For the past few weeks I've been working on the figures for my next paper. It's been very crazy, we thought we knew the topic, but the more we uncovered about the dynamics the more it changed the story. But we finally got the foothold and produced the story.
That's just how science is. Some people become so attached to their original ideas that they lose sight of the point of all this: to allow the process to inform us, not just confirm what we already know. That is a dangerous mindset to have in research, the whole point of doing experiments and testing different things isn't there to confirm what you already know, it's to find a new way of looking at the world, find a new explanation for what happens, or to find knowledge previously unknown. Believing that you know the field you are studying absolutely hampers the scientific method, deadens the mind to novel hypotheses. Or as Isaac Asimov put it, "The most exciting phrase to hear in science, the one that heralds new discoveries, is not 'Eureka!' but 'That's funny...'"

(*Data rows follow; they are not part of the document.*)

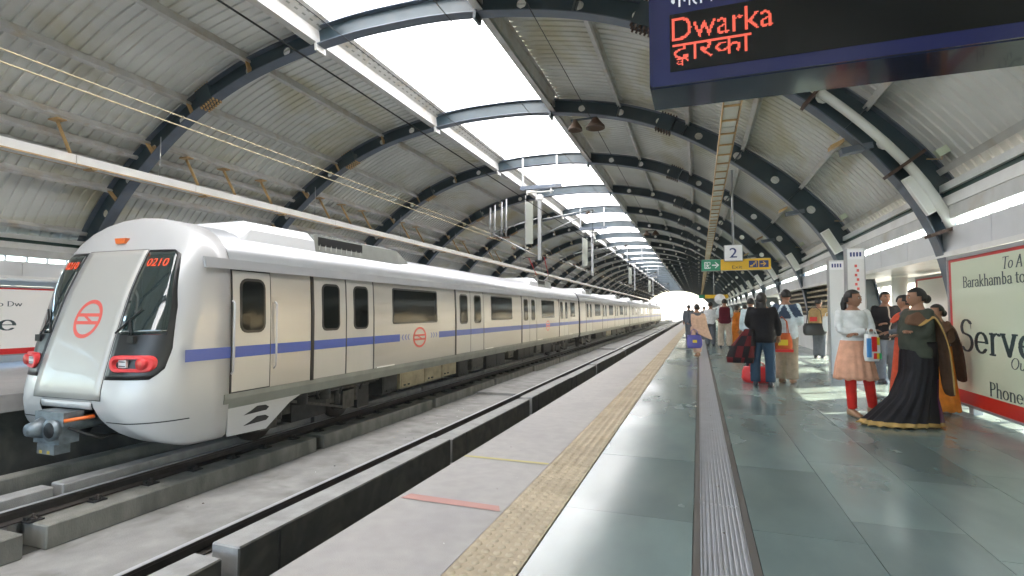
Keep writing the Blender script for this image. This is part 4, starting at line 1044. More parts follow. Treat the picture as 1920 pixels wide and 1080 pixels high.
for x in (.2, 2.2): b = MB(); b.tube([(x, .15, Z1), (x, .15, 6.2)], .025, M['pole'], 8); b.obj('hanger', t)
# ------------------------------------------------------------------ platform number and exit sign
t = thing('exit_sign', 'green and yellow hanging exit sign with white arrows', 'sign', (0, 16.0, 0))
b = MB(); b.box(.09, .60, 0, .12, 2.49, 2.80, M['sgreen']); b.obj('green_panel', t)
b = MB(); b.box(.603, 1.88, 0, .12, 2.49, 2.80, M['syell']); b.obj('yellow_panel', t)
b = MB()
for x0, x1, z0, z1 in ((.085, 1.885, 2.483, 2.489), (.085, 1.885, 2.801, 2.807)): b.box(x0, x1, -.006, .126, z0, z1, M['pole'])
b.obj('frame', t)
def arrow(mb, x, z, s, d, m, y=-.004):
    mb.add([(x + d * a * s, y, z + c * s) for a, c in ((-1, -.16), (.25, -.16), (.25, .16), (-1, .16))], [(0, 1, 2, 3)], m)
    mb.add([(x + d * a * s, y, z + c * s) for a, c in ((.9, 0), (.0, .85), (-.28, .85), (.45, .0), (-.28, -.85), (.0, -.85))], [(0, 1, 2, 3), (3, 4, 5, 0)], m)
b = MB(); arrow(b, .47, 2.645, .10, 1, M['wtext']); b.obj('arrow', t)
b = MB()
for (x0, x1, z0, z1) in ((.17, .195, 2.55, 2.74), (.195, .33, 2.72, 2.74), (.31, .33, 2.66, 2.74), (.195, .33, 2.55, 2.57), (.31, .33, 2.55, 2.60), (.225, .265, 2.675, 2.705), (.215, .30, 2.635, 2.66), (.235, .265, 2.60, 2.64), (.215, .235, 2.575, 2.61), (.265, .29, 2.575, 2.61)): b.box(x0, x1, -.004, 0, z0, z1, M['wtext'])
b.obj('door_pictogram', t)
b = MB(); font_text(b, 'Exit', .26, .085, .004, lambda u, v: (.90 + u, -.003, 2.535 + v), M['ink']); b.obj('lettering', t)
for x in (1.33, 1.59):
    b = MB(); b.box(x, x + .235, -.003, 0, 2.555, 2.745, M['sblue']); q = b.obj('blue_square', t)
    b = MB()
    if x > 1.5: arrow(b, x + .11, 2.65, .075, 1, M['syell'], -.005)
    else: b.add([(x + a, -.005, 2.58 + c) for a, c in ((.03, 0), (.10, 0), (.10, .04), (.14, .04), (.14, .08), (.17, .08), (.17, .12), (.19, .12), (.19, 0), (.20, 0), (.20, .14), (.155, .14), (.155, .10), (.115, .10), (.115, .06), (.03, .03))], [(0, 1, 2, 15), (2, 3, 14, 15), (3, 4, 13, 14), (4, 5, 12, 13), (5, 6, 11, 12), (6, 7, 10, 11), (7, 8, 9, 10)], M['syell'])
    b.obj('symbol', q)
t = thing('platform_number_sign', 'square white sign with a blue number 2 hanging over the exit sign', 'sign', (0, 15.86, 0))
b = MB(); b.box(.69, 1.17, 0, .12, 2.735, 3.19, M['pole']); b.obj('box', t)
b = MB(); b.box(.705, 1.155, -.006, 0, 2.75, 3.175, M['wtext']); b.obj('face', t)
b = MB(); font_text(b, '2', .19, .27, .006, lambda u, v: (.83 + u, -.009, 2.83 + v), M['sblue'], bold=1); b.obj('number', t)
b = MB(); b.tube([(.93, .06, 3.19), (.93, .06, 5.3)], .03, M['pole'], 8); b.obj('pole', t)
t = thing('exit_sign', 'small far hanging sign in yellow and green past the nearer exit sign', 'sign', (0, 47, 0))
b = MB(); b.box(.5, 2.3, 0, .12, 2.45, 2.76, M['syell']); b.obj('panel', t); b = MB(); b.box(.0, .495, 0, .12, 2.45, 2.76, M['sgreen']); b.obj('panel', t); b = MB(); b.tube([(1.2, .06, 2.76), (1.2, .06, 5.0)], .03, M['pole'], 6); b.obj('pole', t)
t = thing('round_sign', 'round white sign on the platform far behind the people', 'sign', (1.05, 29.8, 0))
b = MB(); b.tube([(0, 0, 2.0), (0, .06, 2.0)], .27, M['wtext'], 24); b.obj('disc', t); b = MB(); b.tube([(0, .03, 0), (0, .03, 1.75)], .04, M['pole'], 8); b.obj('pole', t)
# ------------------------------------------------------------------ posters
def poster(name, label, X, Ya, Yb, z0, z1, face, paper, lines):   # face: -1 looks to -X (right wall), +1 looks to +X
    t = thing(name, label, 'billboard', (X, 0, 0)); sx = face
    def bx(mb, a, c, y0, y1, q0, q1, m): mb.box(min(a, c), max(a, c), y0, y1, q0, q1, m)
    b = MB(); bx(b, 0, -.14 * sx, Ya, Yb, z0, z1, M['wpanel']); b.obj('cabinet', t)
    for nm_, (y0, y1, q0, q1) in dict(a=(Ya, Yb, z1 - .012, z1 + .035), b=(Ya, Yb, z0 - .03, z0), c=(Ya - .02, Ya, z0 - .03, z1 + .035), d=(Yb, Yb + .03, z0 - .03, z1 + .035)).items():
        b = MB(); bx(b, .02 * sx, -.16 * sx, y0, y1, q0, q1, M['pole']); b.obj('frame', t)
    b = MB(); bx(b, .0, .004 * sx, Ya, Yb, z0, z1 - .012, M['bbred']); br = b.obj('red_border', t)
    b = MB(); bx(b, .004 * sx, .007 * sx, Ya + .07, Yb - .075, z0 + (.17 if face < 0 else .14), z1 - .05, paper); pp = b.obj('paper', t)
    for y in (Ya + .3, Yb - .5): b = MB(); bx(b, -.02 * sx, -.12 * sx, y, y + .12, 0, z0 - .03, M['wpanel']); b.obj('foot', t)
    for txt, ys_, w_, zb, h_, sl_, ink in lines:
        b = MB(); serif_text(b, txt, w_, h_, max(.004, h_ / 60), (lambda u, v: (.0085 * sx, ys_ + face * u, zb + v)), ink, sl_); b.obj('lettering', pp)
    return t
K = M['ink']
poster('billboard', 'pale green billboard with red border and the big word Serve beside the platform', 3.3, 3.2, 8.97, .12, 2.05, -1, M['bb'],
       [('Serve', 8.70, 1.72, .81, .415, 0, K), ('To A', 7.60, .42, 1.815, .135, .25, K), ('Barakhamba to', 8.56, 1.42, 1.64, .145, 0, K), ('Ou', 7.50, .30, .685, .125, .25, K), ('Phones', 7.98, .82, .315, .165, 0, K)])
poster('billboard', 'pale poster with red border on the far platform behind the train front', -15.75, 4.6, 9.2, .30, 1.92, 1, M['bbw'],
       [('Serve', 6.35, 1.85, .88, .40, 0, K), ('To A', 7.35, .42, 1.66, .10, .2, K), ('Barakhamba to Dw', 6.45, 1.85, 1.46, .12, 0, K), ('Phones', 7.1, .8, .50, .12, 0, K)])
poster('billboard', 'white board with red end panel, standing against the glazing beyond the nearer billboard', 4.55, 12.4, 14.0, .3, 2.05, -1, M['bbw'], [])
# ------------------------------------------------------------------ pillars, aisle columns, mirror, stair screen
for (x, y, zt, lb, red) in ((2.78, 13.0, 2.42, 'slim white information pillar with blue heading', False), (2.76, 11.45, 2.50, 'slim white information pillar with red script, nearer the billboard', True)):
    t = thing('information_pillar', lb, 'information pillar', (x, y, 0))
    b = MB(); b.box(-.14, .14, -.09, .09, 0, zt, M['wpanel']); b.obj('post', t)
    b = MB(); b.box(-.15, -.135, -.1, .1, 0, zt, M['pole']); b.box(.135, .15, -.1, .1, 0, zt, M['pole']); b.obj('edge_trim', t)
    b = MB(); b.box(-.13, .13, -.094, -.09, zt - .20, zt - .03, M['wtext']); q = b.obj('heading', t)
    b = MB(); 
    for i in range(4): b.box(-.09 + i * .05, -.06 + i * .05, -.097, -.094, zt - .15, zt - .07, M['sblue'])
    b.obj('heading_marks', q)
    if red:
        b = MB(); 
        for i in range(7): b.box(-.02 + .03 * (i % 2), .02 + .03 * (i % 2), -.094, -.09, zt - .35 - i * .085, zt - .30 - i * .085, M['redl'])
        b.obj('script_marks', t)
for i, (x, y, lb) in enumerate(((4.3, 14.2, 'round white column in the side aisle, nearest'), (4.3, 19.6, 'round white column in the side aisle, second'))):
    b = MB(); b.tube([(x, y, 0), (x, y, 2.26)], .15, M['white'], 16); b.tube([(x, y, 2.1), (x, y, 2.26)], [.15, .20], M['white'], 16); b.obj('column', None, label=lb, cat='column')
t = thing('stair_enclosure', 'tan slatted screen of the stairs behind the third arch', 'screen', (0, 0, 0))
b = MB(); b.box(3.75, 3.95, 18.6, 26.5, 0, 1.2, M['wpanel']); b.obj('parapet', t)
for i in range(6):
    b = MB(); b.box(3.70, 3.78, 18.6, 26.5, 1.30 + i * .17, 1.36 + i * .17, M['tanbox']); b.obj('slat', t)
b = MB(); b.box(3.82, 3.86, 18.6, 26.5, 1.2, 2.3, M['black']); b.obj('backing', t)

# ------------------------------------------------------------------ haze of the long hall
hz = MB(); hz.box(-60, 60, -70, 560, -10.2, 10.5, M['black']); hm = bpy.data.materials.new('haze air'); hm.use_nodes = True; t_ = hm.node_tree; t_.nodes.clear()
o_ = t_.nodes.new('ShaderNodeOutputMaterial'); v_ = t_.nodes.new('ShaderNodeVolumePrincipled'); v_.inputs['Color'].default_value = (.93, .96, 1, 1); v_.inputs['Density'].default_value = .0026; v_.inputs['Anisotropy'].default_value = .3
t_.links.new(v_.outputs[0], o_.inputs['Volume']); hz.mats = [hm]; ho = hz.obj('haze'); ho['kind'] = 'stuff'

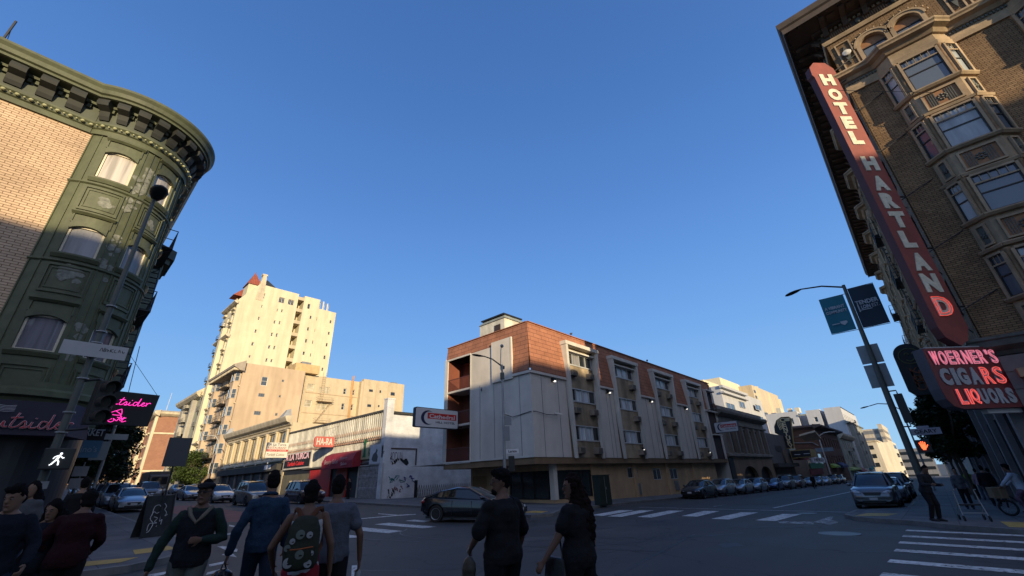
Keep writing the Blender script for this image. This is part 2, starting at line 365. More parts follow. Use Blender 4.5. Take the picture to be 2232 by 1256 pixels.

On the other hand there are those who spend all their time in the shadows, focusing on minute. Sure, they can crank out publications, but many of them are meaningless. They become so enamored with the small details of whatever system they're studying that they lose their place in the big picture. I recently heard a seminar that had this sort of mindset. The speaker couldn't answer a big picture question afterwards because they interpreted it as a technically detailed inquiry. Coming to science with the mind of a technician just produces technical results.
Well, I've got my new story put together in figures and notes, and now it's time to get writing!